S’il existe un thème qui détermine plusieurs programmes de luttes féminines au Brésil, c’est bien celui du droit du corps. Aujourd’hui, cela se traduit en particulier par la lutte pour la décriminalisation de l’avortement, contre le statut du foetus et contre la stigmatisation de l’homosexualité. Plus généralement, cette lutte est associée à d’autres luttes, comme celle pour l’éducation, afin de faciliter la compréhension de ce droit par la société, mais aussi d’en assurer le respect, dans le droit à la santé ; de le protéger, dans la sphère privée comme publique ; de le promouvoir, dans la culture ; de le rendre visible, dans la communication. Il devient alors partie prenante du débat sur l’organisation de l’Etat et de la vie politique nationale.
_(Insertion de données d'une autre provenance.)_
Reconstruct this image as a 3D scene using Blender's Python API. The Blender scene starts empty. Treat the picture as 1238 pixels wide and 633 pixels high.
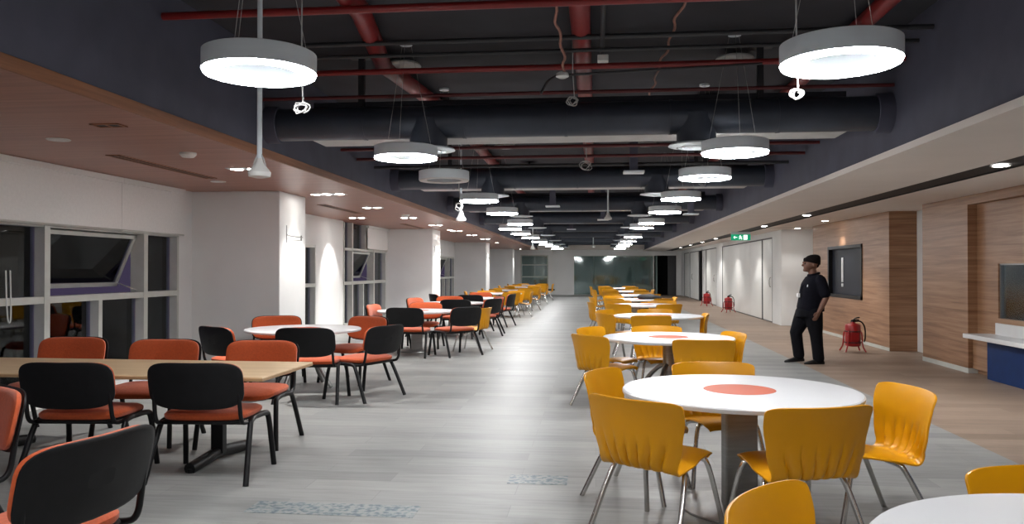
import bpy, bmesh, math, random
from mathutils import Vector, Matrix, noise
random.seed(7)
R = math.radians
PI = math.pi
S = bpy.context.scene
COL = S.collection

# ------------------------------------------------------------ materials
MATS = {}
def nm(name):
    m = bpy.data.materials.new(name); m.use_nodes = True
    MATS[name] = m
    return m, m.node_tree.nodes, m.node_tree.links, m.node_tree.nodes['Principled BSDF']
def ramp(N, stops):
    r = N.new('ShaderNodeValToRGB'); e = r.color_ramp.elements
    e[0].position, e[0].color = stops[0][0], (*stops[0][1], 1)
    e[1].position, e[1].color = stops[-1][0], (*stops[-1][1], 1)
    for p, c in stops[1:-1]:
        k = e.new(p); k.color = (*c, 1)
    return r
def mat(name, col, rough=.5, metal=0, var=.08, scale=8, stretch=(1, 1, 1), bump=0, emit=0, spec=.5, coat=0, sheen=0):
    m, N, L, b = nm(name)
    tc = N.new('ShaderNodeTexCoord'); mp = N.new('ShaderNodeMapping'); mp.inputs['Scale'].default_value = stretch
    nz = N.new('ShaderNodeTexNoise'); nz.inputs['Scale'].default_value = scale; nz.inputs['Detail'].default_value = 5
    L.new(tc.outputs['Object'], mp.inputs[0]); L.new(mp.outputs[0], nz.inputs['Vector'])
    lo = [max(0, c * (1 - var)) for c in col]; hi = [min(1, c * (1 + var)) for c in col]
    r = ramp(N, [(.3, lo), (.7, hi)])
    L.new(nz.outputs['Fac'], r.inputs[0]); L.new(r.outputs[0], b.inputs['Base Color'])
    b.inputs['Roughness'].default_value = rough; b.inputs['Metallic'].default_value = metal
    b.inputs['Specular IOR Level'].default_value = spec; b.inputs['Coat Weight'].default_value = coat
    b.inputs['Sheen Weight'].default_value = sheen
    if bump:
        bp = N.new('ShaderNodeBump'); bp.inputs['Strength'].default_value = bump; bp.inputs['Distance'].default_value = .01
        L.new(nz.outputs['Fac'], bp.inputs['Height']); L.new(bp.outputs[0], b.inputs['Normal'])
    if emit:
        b.inputs['Emission Color'].default_value = (*col, 1); b.inputs['Emission Strength'].default_value = emit
    return m
def plank_floor(name, c1, c2, c3, rough, patch=False):
    m, N, L, b = nm(name)
    tc = N.new('ShaderNodeTexCoord')
    br = N.new('ShaderNodeTexBrick'); br.offset = .37; br.offset_frequency = 2
    br.inputs['Scale'].default_value = 1; br.inputs['Brick Width'].default_value = 1.45; br.inputs['Row Height'].default_value = .24
    br.inputs['Mortar Size'].default_value = .0025; br.inputs['Mortar Smooth'].default_value = .2; br.inputs['Bias'].default_value = 0
    br.inputs['Color1'].default_value = (*c1, 1); br.inputs['Color2'].default_value = (*c2, 1)
    br.inputs['Mortar'].default_value = (*[c * .62 for c in c3], 1)
    L.new(tc.outputs['Object'], br.inputs['Vector'])
    mp = N.new('ShaderNodeMapping'); mp.inputs['Scale'].default_value = (.9, 9, 1)
    nz = N.new('ShaderNodeTexNoise'); nz.inputs['Scale'].default_value = 2.2; nz.inputs['Detail'].default_value = 9; nz.inputs['Roughness'].default_value = .65
    L.new(tc.outputs['Object'], mp.inputs[0]); L.new(mp.outputs[0], nz.inputs['Vector'])
    r = ramp(N, [(.3, [c * .55 for c in c3]), (.52, c3), (.72, [min(1, c * 1.3) for c in c3])])
    L.new(nz.outputs['Fac'], r.inputs[0])
    mx = N.new('ShaderNodeMix'); mx.data_type = 'RGBA'; mx.blend_type = 'MIX'; mx.inputs['Factor'].default_value = .5
    L.new(br.outputs['Color'], mx.inputs['A']); L.new(r.outputs[0], mx.inputs['B'])
    out = mx.outputs['Result']
    L.new(out, b.inputs['Base Color']); b.inputs['Specular IOR Level'].default_value = .22
    rr = N.new('ShaderNodeMapRange'); rr.inputs['To Min'].default_value = rough - .08; rr.inputs['To Max'].default_value = rough + .1
    L.new(nz.outputs['Fac'], rr.inputs['Value']); L.new(rr.outputs[0], b.inputs['Roughness'])
    bp = N.new('ShaderNodeBump'); bp.inputs['Strength'].default_value = .15; bp.inputs['Distance'].default_value = .003
    L.new(nz.outputs['Fac'], bp.inputs['Height']); L.new(bp.outputs[0], b.inputs['Normal'])
    return m
def wood(name, dark, mid, light, stretch, scale=2.0, rough=.45):
    m, N, L, b = nm(name)
    tc = N.new('ShaderNodeTexCoord'); mp = N.new('ShaderNodeMapping'); mp.inputs['Scale'].default_value = stretch
    nz = N.new('ShaderNodeTexNoise'); nz.inputs['Scale'].default_value = scale; nz.inputs['Detail'].default_value = 8; nz.inputs['Roughness'].default_value = .6
    nz.inputs['Distortion'].default_value = .4
    L.new(tc.outputs['Object'], mp.inputs[0]); L.new(mp.outputs[0], nz.inputs['Vector'])
    r = ramp(N, [(.33, dark), (.5, mid), (.66, light)])
    L.new(nz.outputs['Fac'], r.inputs[0]); L.new(r.outputs[0], b.inputs['Base Color'])
    b.inputs['Roughness'].default_value = rough
    return m
def glassy(name, tint, gloss=.5, rough=.03, op=(.05, .05, .05), opw=0.):
    m, N, L, b = nm(name)
    out = N['Material Output']; N.remove(b)
    tr = N.new('ShaderNodeBsdfTransparent'); tr.inputs[0].default_value = (*tint, 1)
    gl = N.new('ShaderNodeBsdfGlossy'); gl.inputs['Roughness'].default_value = rough; gl.inputs[0].default_value = (.9, .95, .95, 1)
    df = N.new('ShaderNodeBsdfDiffuse'); df.inputs[0].default_value = (*op, 1)
    m0 = N.new('ShaderNodeMixShader'); m0.inputs[0].default_value = opw
    L.new(tr.outputs[0], m0.inputs[1]); L.new(df.outputs[0], m0.inputs[2])
    lw = N.new('ShaderNodeFresnel'); lw.inputs['IOR'].default_value = 1.5
    mu = N.new('ShaderNodeMath'); mu.operation = 'MULTIPLY_ADD'; mu.inputs[1].default_value = 1.0; mu.inputs[2].default_value = gloss
    L.new(lw.outputs[0], mu.inputs[0]); mu.use_clamp = True
    mx = N.new('ShaderNodeMixShader'); L.new(mu.outputs[0], mx.inputs[0]); L.new(m0.outputs[0], mx.inputs[1]); L.new(gl.outputs[0], mx.inputs[2])
    L.new(mx.outputs[0], out.inputs['Surface'])
    return m

mat('white_wall', (.76, .765, .76), .75, var=.03, scale=1.5)
mat('white_return', (.78, .78, .77), .6, var=.02, scale=1.5)
mat('ceiling_white', (.74, .68, .63), .7, var=.03, scale=1.5)
mat('dark_paint', (.068, .070, .102), .75, var=.12, scale=3)
mat('slab_paint', (.030, .030, .038), .85, var=.18, scale=2)
mat('duct_paint', (.040, .048, .066), .42, var=.1, scale=5, metal=.3)
mat('beam_grey', (.42, .42, .41), .6, var=.08, scale=6)
wood('soffit_wood', (.27, .115, .075), (.33, .145, .095), (.39, .175, .115), (.35, 9, 1), 2.0, .36)
wood('soffit_edge', (.20, .08, .035), (.27, .11, .05), (.33, .14, .07), (8, .4, 8), 2.0, .5)
wood('wall_wood', (.19, .09, .042), (.29, .15, .078), (.38, .22, .125), (.25, .25, 7), 2.6, .42)
plank_floor('floor_grey', (.33, .33, .318), (.19, .195, .19), (.27, .275, .27), .42)
plank_floor('floor_brown', (.36, .27, .21), (.22, .16, .12), (.28, .21, .16), .45)
mat('tile_pattern', (.33, .35, .35), .4, var=.05, scale=4)
mat('frame_grey', (.50, .51, .475), .45, var=.04)
glassy('night_glass', (.6, .55, .75), .0, .02)
glassy('partition_glass', (.42, .58, .56), .08, .04, (.15, .26, .25), .5)
glassy('kitchen_glass', (.75, .85, .95), .04, .12)
mat('blind_fabric', (.76, .77, .76), .8, var=.03, scale=30)
mat('black_void', (.012, .012, .014), .8, var=.2)
mat('night_blue', (.022, .024, .04), .5, var=.2, scale=1)
mat('glass_room_wall', (.22, .30, .29), .7, var=.1, scale=1)
mat('yellow_plastic', (.58, .255, .001), .36, var=.04, scale=5, spec=.35)
mat('chrome', (.56, .55, .53), .22, 1, var=.05)
mat('steel', (.30, .30, .295), .42, 1, var=.1, scale=4, stretch=(1, 1, 12))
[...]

Dans les manifestations en cours au Brésil, les motifs généraux apparaissent avec davantage de visibilité que les questions de fond, qui sont les véritables moteurs des mobilisations. Le droit du corps implique une confrontation directe avec les fondamentalismes. Il ne s’agit pas seulement d’un conflit individuel, celui de la femme face à des choix portant sur la grossesse et la sexualité et qui, en tant qu’individu fragile, est abandonnée par le collectif. De fait, le corps féminin fait l’objet d’appropriations diverses : par l’Eglise, qui le place comme fondement et sacralise la maternité en en faisant une condition qui soumet la femme et non pas un choix dont elle a le pouvoir ; par l’Etat, qui criminalise des décisions et s’arroge certains droits de la femme ; par le capital et les médias, qui le mercantilisent ; par la société, qui discrimine certains comportements, impose des modèles et des rôles et admet son contrôle par la violence sociale et domestique.
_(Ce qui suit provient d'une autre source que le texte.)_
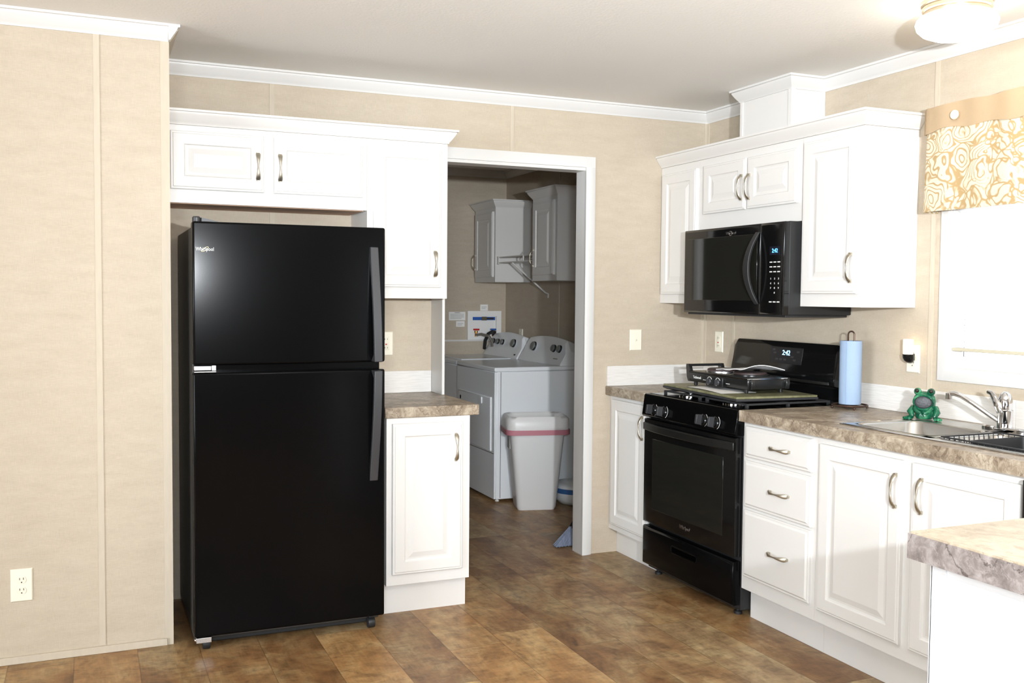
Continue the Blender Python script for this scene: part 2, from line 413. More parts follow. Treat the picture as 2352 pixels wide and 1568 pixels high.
# vertical batten strips and base strip
trim(MB().box(-3.176, YL-.004, .03, -3.154, YL, H-.06), STRIP)
trim(MB().box(XL-.030, YL-.004, 0, XL+.003, YL, H-.06), STRIP)
trim(MB().box(-2.422, -.004, 1.0, -2.400, 0, H-.06), STRIP)
trim(MB().box(-1.206, -.004, 2.14, -1.187, 0, H-.06), STRIP)
trim(MB().box(-.022, -.005, 1.02, -.004, 0, H-.06), STRIP)
trim(MB().box(-.005, -.024, 1.02, 0, -.005, H-.06), STRIP)
trim(MB().box(-.004, -.290, 1.02, 0, -.272, 1.40), STRIP)
trim(MB().box(-.004, -1.640, 1.00, 0, -1.618, H-.06), STRIP)
bs = struct(MB().box(-8.6, YL-.012, 0, XL-.02, YL, .028).build('baseboard_left', STRIP, bevel=.002))
# cased opening to the laundry room
mb = MB()
CAS = [(0, 0), (0, .014), (.008, .017), (.030, .015), (.048, .012), (.057, .008), (.057, 0)]
mb.prism([(-.768+a, -b) for a, b in CAS], 'z', 0, 2.082+.001)
xr = -.768+.057
mb.prism([(-.016, 2.082), (-.016, 2.086), (-.014, 2.112), (-.011, 2.130), (-.008, 2.139), (0, 2.139), (0, 2.082)], 'x', -1.64, -.768)
mb.quadbox([(-.768, -.016, 2.082), (-.768, 0, 2.082), (-.711, 0, 2.082), (-.711, -.008, 2.082), (-.768, -.010, 2.139), (-.768, 0, 2.139), (-.711, 0, 2.139), (-.711, -.008, 2.139)])
trim(mb, TRIMW)
mb = MB(); mb.box(-.768, -.002, 0, -.752, .102, 2.082); mb.box(-1.614, -.002, 2.066, -.7685, .102, 2.083)
trim(mb, TRIMW)
trim(MB().box(-1.628, -.168, .9145, -1.614, -.001, 2.07), TRIMW, .0015)
# laundry: seam strip on the back wall
trim(MB().box(-2.8, YB-.008, 1.022, -.02, YB, 1.036), TRIMW)
trim(MB().box(-.004, 1.86, .02, 0, 1.872, H-.06), STRIP)

# kitchen window
win = struct(MB().box(.035, WY0, WZ0, .06, WY0+.03, WZ1).box(.035, WY1-.03, WZ0, .06, WY1, WZ1).box(.035, WY0+.03, WZ0, .06, WY1-.03, WZ0+.05).box(.035, WY0+.03, WZ1-.05, .06, WY1-.03, WZ1)
             .box(.035, WY0+.03, 1.58, .06, WY1-.03, 1.61).build('window_1', TRIMW))
mb = MB(); o_, i_ = .053, 0
CS = [(0, .0), (0, .012), (.010, .016), (.034, .014), (.050, .010), (.053, 0)]
def casing_x(y0, y1, z0, z1):
    rr = []
    for a, n in CS: rr.append([(-n, y0-a, z0-a), (-n, y1+a, z0-a), (-n, y1+a, z1+a), (-n, y0-a, z1+a)])
    return rr
rr = casing_x(WY0, WY1, WZ0, WZ1)
mb.loft(rr+[rr[0]], cap=False)
mb.build('window_casing', TRIMW, win, angle=25)
mb = MB(); mb.box(-.001, WY0-.001, WZ0-.010, .1, WY1+.001, WZ0+.002); mb.box(-.001, WY0-.010, WZ0, .1, WY0+.002, WZ1); mb.box(-.001, WY1-.002, WZ0, .1, WY1+.010, WZ1); mb.box(-.001, WY0, WZ1-.002, .1, WY1, WZ1+.01)
mb.build('window_jamb', TRIMW, win)
GL = mat('window_glass', (1, 1, 1), .0, trans=1.0); GL.node_tree.nodes['Principled BSDF'].inputs['IOR'].default_value = 1.02
MB().box(.046, WY0+.03, WZ0+.05, .049, WY1-.03, WZ1-.05).build('pane', GL, win)

# ------------------------------------------------------------------ refrigerator
fr = thing('refrigerator', (-2.458, -.40, 0), 'black top-freezer refrigerator with long side handles', 'refrigerator')
FXa, FXb = -2.837, -2.08
MB().box(FXa+.004, -.675, .03, FXb-.004, -.05, 1.655).build('body', BODYB, fr, bevel=.006)
T = FY(-.69)
fd = MB().box(FXa, -.75, 1.122, FXb, -.690, 1.672).build('freezer_door', SATINB, fr, bevel=.008, seg=3)
rd = MB().box(FXa, -.75, .062, FXb, -.690, 1.092).build('fresh_food_door', SATINB, fr, bevel=.008, seg=3)
MB().box(FXa+.008, -.688, .10, FXb-.008, -.674, 1.65).build('door_gasket', SATINB, fr)
def fhandle(par, z0, z1, flip):
    mb = MB(); rings = []; K = 16
    for i in range(K+1):
        t = i/K                                        # 0 = end flush with the door, 1 = end near the split
        z = (z1 + (z0-z1)*t) if flip else (z0 + (z1-z0)*t)
        out = .010 + .048*math.sin(min(1, t*1.15)*PI/2)**1.1
        x0 = -2.146 + .006*t; w = .034
        inn = 0.0 if t < .04 or t > .965 else max(0., out-.020)
        y0, y1 = -.75-out, -.75-inn
        rings.append([(x0, y0, z), (x0+w, y0, z), (x0+w, y1, z), (x0, y1, z)])
    mb.loft(rings)
    mb.build('handle', HANDB, par, bevel=.003, label='charcoal grey bar handle')
fhandle(fd, 1.125, 1.592, True)
fhandle(rd, 1.089, .632, True)
# badge with its swirl ring
text('Whirlpool', .0200, FY(-.75), -2.791, 1.566, .0006, 'badge', WHITEP, fd, sx=.80)
mb = MB(); mb.tube([(-2.791+.013*math.cos(a)*1.0, -.7515, 1.566+.006*math.sin(a)+.007*math.cos(a)) for a in [2*PI*k/20 for k in range(20)]], .0006, 6, closed=True)
mb.build('badge_swirl', mat('pale_gold', srgb(222, 206, 160), .4, .6), fd)
mb = MB(); mb.box(-2.833, -.752, 1.094, -2.752, -.70, 1.098); mb.box(-2.833, -.745, 1.102, -2.77, -.70, 1.118); mb.box(-2.768, -.748, 1.100, -2.752, -.70, 1.120)
mb.build('center_hinge', SILVER, fr, bevel=.001, label='silver hinge plates between the doors')
mb = MB(); mb.lathe([(.016, 0), (.016, .016), (.012, .021)], (-2.818, -.715, 1.671), seg=16); mb.prism([(-2.80, 1.672), (-2.80, 1.688), (-2.735, 1.673)], 'y', -.728, -.60)
mb.build('top_hinge_cover', HANDB, fr)
mb = MB(); mb.box(-2.832, -.748, .040, -2.775, -.705, .060); mb.box(-2.838, -.744, .049, -2.832, -.72, .056)
mb.build('bottom_hinge', SILVER, fr, bevel=.001, label='white metal bottom hinge')
MB().box(FXa+.03, -.66, .012, FXb-.03, -.640, .075).build('toe_grille', MATTB, fr, bevel=.003)
for x in (-2.79, -2.125):
    MB().lathe([(.021, -.014), (.022, -.010), (.022, .010), (.021, .014)], (x, -.70, .0225), 'x', 18).build('roller', MATTB, fr)
for x in (-2.79, -2.125):
    MB().lathe([(.021, -.014), (.022, -.010), (.022, .010), (.021, .014)], (x, -.12, .0225), 'x', 18).build('roller', MATTB, fr)
for x in (-2.79, -2.125): MB().box(x-.01, -.705, .024, x+.01, -.66, .05).build('roller_bracket', MATTB, fr)

# ------------------------------------------------------------------ cabinets over and beside the refrigerator
UF = -.295; T = FY(UF)
c1 = thing('wall_cabinet', (-2.47, -.15, 1.779), 'short white two-door wall cabinet above the black refrigerator', 'cabinet')
MB().box(-2.905, UF, 1.779, -2.037, -.001, 2.104).build('body', CABW, c1)
MB().box(-2.895, UF+.02, 1.7765, -2.047, -.006, 1.7789).build('underside', RAWWOOD, c1, label='bare tan underside')
d = door(T, -2.881, -2.497, 1.835, 2.078, c1); handle(T, -2.524, 1.945, .019, d)
d = door(T, -2.454, -2.060, 1.835, 2.078, c1); handle(T, -2.430, 1.945, .019, d)
c2 = thing('wall_cabinet', (-1.85, -.15, 1.382), 'tall narrow white wall cabinet between refrigerator and laundry opening', 'cabinet')
MB().box(-2.036, UF, 1.382, -1.650, -.001, 2.104).build('body', CABW, c2)
d = door(T, -2.008, -1.684, 1.434, 2.080, c2); handle(T, -1.717, 1.543, .019, d)
cm = sweep(MB(), [(-2.905, UF), (-1.650, UF), (-1.650, -.004)], CROWN, 2.166).build('crown_molding', CABW, angle=30)
tag(cm, 'white crown molding capping the cabinets above the refrigerator', 'molding')

# base cabinet beside the refrigerator
BF = -.60; T = FY(BF)
b1 = thing('base_cabinet', (-1.84, -.30, 0), 'single-door white base cabinet right beside the refrigerator', 'cabinet')
MB().box(-2.03, BF, .135, -1.647, -.001, .8665).build('body', CABW, b1)
MB().box(-2.03, -.553, 0, -1.647, -.02, .1345).build('toe_kick', CABW, b1)
d = door(T, -2.007, -1.684, .184, .842, b1); handle(T, -1.720, .730, .019, d)
w = MB().box(-2.04, -.615, .867, -1.607, -.001, .914).build('countertop', STONE, bevel=.004)
tag(w, 'small brown stone-look countertop beside the refrigerator', 'countertop')
w = MB().box(-2.04, -.011, .9145, -1.629, -.001, 1.022).build('backsplash', TILE, bevel=.002)
tag(w, 'short white tile backsplash above the small countertop by the refrigerator', 'backsplash')

# ------------------------------------------------------------------ wall cabinets on the window wall
XF = -.295; T = FX(XF)
c3 = thing('wall_cabinet', (-.15, -.19, 1.366), 'single-door white wall cabinet in the corner left of the microwave', 'cabinet')
MB().box(XF, -.372, 1.366, -.001, -.002, 2.104).build('body', CABW, c3)
door(T, -.360, -.030, 1.414, 2.064, c3)
c4 = thing('wall_cabinet', (-.15, -.77, 1.740), 'short white two-door wall cabinet above the microwave', 'cabinet')
MB().box(XF, -1.167, 1.741, -.001, -.373, 2.104).build('body', CABW, c4)
d = door(T, -.772, -.424, 1.822, 2.066, c4); handle(T, -.778, 1.927, .019, d) if 0 else handle(T, -.752, 1.927, .019, d)
d = door(T, -1.146, -.788, 1.822, 2.066, c4); handle(T, -.812, 1.925, .019, d)
c5 = thing('wall_cabinet', (-.15, -1.35, 1.362), 'tall single-door white wall cabinet next to the window valance', 'cabinet')
MB().box(XF, -1.541, 1.362, -.001, -1.168, 2.104).build('body', CABW, c5)
d = door(T, -1.524, -1.188, 1.418, 2.079, c5); handle(T, -1.500, 1.525, .019, d)
cm = sweep(MB(), [(-.002, -.002), (XF, -.002), (XF, -1.541), (-.002, -1.541)][1:], CROWN, 2.166).build('crown_molding', CABW, angle=30)
tag(cm, 'white crown molding capping the cabinets around the microwave', 'molding')
ch = thing('vent_chase', (-.1, -.76, 2.17), 'white boxed vent chase rising from the cabinets to the ceiling', 'vent chase')
MB().box(-.194, -.955, 2.167, -.001, -.571, H-.001).build('body', CABW, ch)
MB().box(-.199, -.590, 2.167, -.194, -.571, H-.06).build('corner_strip', CABW, ch)
MB().prism([(-.199, -.936), (-.194, -.936), (-.194, -.955), (-.175, -.955), (-.175, -.960), (-.199, -.960)], 'z', 2.167, H-.06).build('corner_strip', CABW, ch)
MB().box(-.02, -.960, 2.167, -.001, -.955, H-.06).build('corner_strip', CABW, ch)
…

Les femmes sont présentes dans les marches mues par la défense légitime d’une nouvelle culture politique au Brésil et d’une participation populaire directe dans les décisions, une revendication féministe par excellence. Aux côtés des jeunes, elles revendiquent historiquement cet espace politique, ce qui fait d’elles les protagonistes des mobilisations. Il est alors préoccupant que les moyens de communication de masse aient cherché et attiré l’attention, dans le mouvement des rues, sur les pancartes les plus agréables au sens commun, comme si tout se réduisait à une lutte générique et hygiéniste contre la corruption. Et que les secteurs conservateurs aient suivi cette lecture, en voyant dans la rue un mouvement contre les gouvernements de gauche et au caractère pré-électoral.
Le ton réducteur des couvertures, qui n’abordent pas les questions de fond, et le discours réactionnaire qui s’est introduit dans les messages de la rue et des réseaux sociaux n’intéressent pas le mouvement féministe, qui débat aujourd’hui du sens des manifestations et cherche à apprécier les messages populaires dans ce qu’ils portent de libertaire et de rénovateur.
Des assemblées, débats, réunions et actions révèlent un mouvement politisé que les médias ne montrent pas. La lutte idéologique traverse les manifestations analogiques et virtuelles, et en leur sein s’exprime aussi la société misogyne, violente, qui dénigre les femmes, de la présidente de la République aux défenseures du droit du corps. Les femmes marchent auprès des jeunes pour contester les thèmes cristallisés par les grands pouvoirs économiques, politiques, médiatiques, religieux. La nouveauté c’est qu’aujourd’hui, pour se maintenir en vie, ces pouvoirs tentent de marcher, eux aussi.